Así avanzan las obras en Playas: como abriéndose paso a codazos. El nuevo malecón que la prefectura prometió inaugurar en diciembre del año pasado está lejos de terminarse. Y aquí, la lluvia no requiere del concurso de ningún boicoteador para producir un desastre: el mar de lodo se extiende casi ininterrumpido desde el parque infantil hasta casi el centro comercial y convierte el acceso a la playa en un deporte extremo. Porque hay una cosa para la que Playas, el lugar con más días de sol al año en la costa del Pacífico, no está preparado: la lluvia. Ya es lo suficientemente intransitable cuando está seco este cantón donde las veredas son excepcionales. Y eso en el centro. Ahora bien: en los barrios... En los barrios la vida es un infierno.

Las camionetas que incesantemente perifonean su propaganda electoral ofrecen alcantarillado y agua potable en Bellavista, Brisa Azul, Playas 2, Tiwintza o la ciudadela Guayaquil. Pero cuando llueve, ni las camionetas pueden entrar, así de espeso y resbaloso, intransitable, es el río de barro en el que se convierten las calles. Los turistas que vienen a disfrutar de la playa no tienen idea de esta otra ciudad que provee de obreros a las fábricas de Posorja y no se alcanza a ver desde la autopista. Son los barrios bajos surgidos de las invasiones, donde la inundación es una rutina que viene con cada invierno y la evacuación es una posibilidad abierta siempre.
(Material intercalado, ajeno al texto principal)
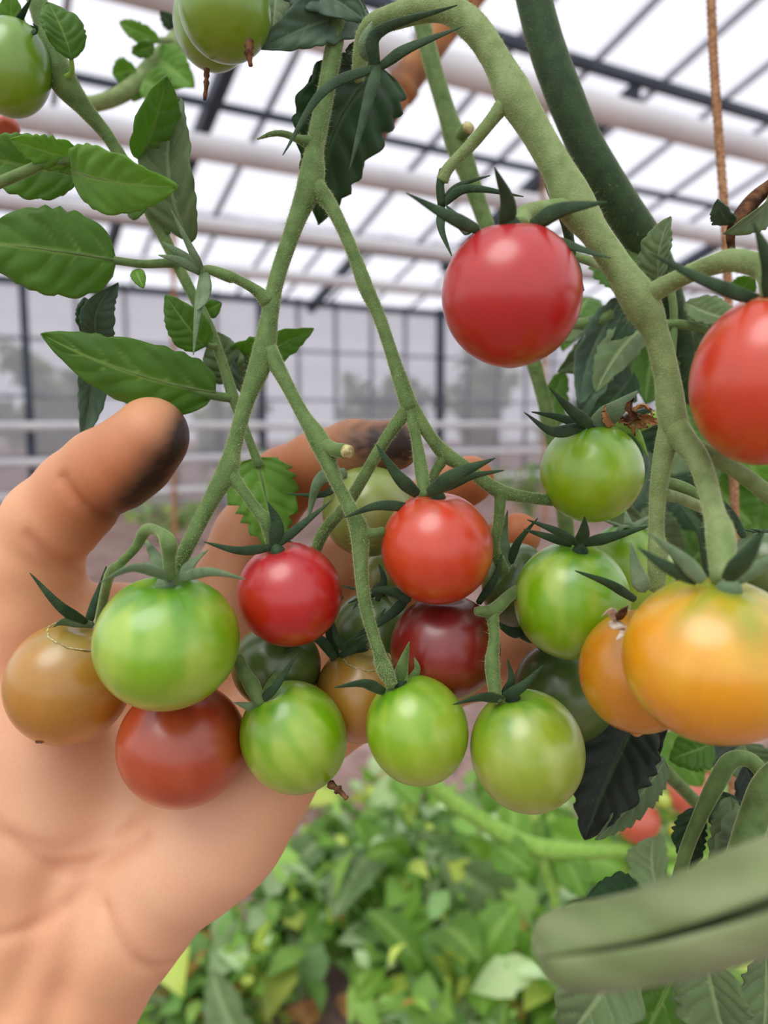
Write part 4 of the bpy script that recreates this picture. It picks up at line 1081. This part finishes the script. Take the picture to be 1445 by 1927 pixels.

“Playas es un paraíso”, aparece diciendo la exministra Elsa Viteri en un vídeo promocional de la alcaldía. “Playas es un paraíso”, repite Carlos Luis Morales, que tiene su casa más allá del kilómetro 5 de la vía a Data. No hay político que no lo diga. Han visto las nubes de moscas de todos los tamaños en el sector de los restaurantes, junto al Galpón de las Ostras, que supuestamente debería servir a los turistas. Han visto las aguas negras desbordándose a pocos pasos del centro de la ciudad. Conocen de la falta de agua potable y seguramente no se atreven a beber la que sale del grifo. Saben que la mayoría de las calles son de barro y que las pavimentadas no tienen veredas. Pero lo siguen diciendo, como si no pudieran parar de mentir: “Playas es un paraíso”. Como si su vida dependiera de acariciar las orejas de los pobladores. Después de todo, así es como se ganan elecciones. Es el síndrome Bo Derek de la política playasense.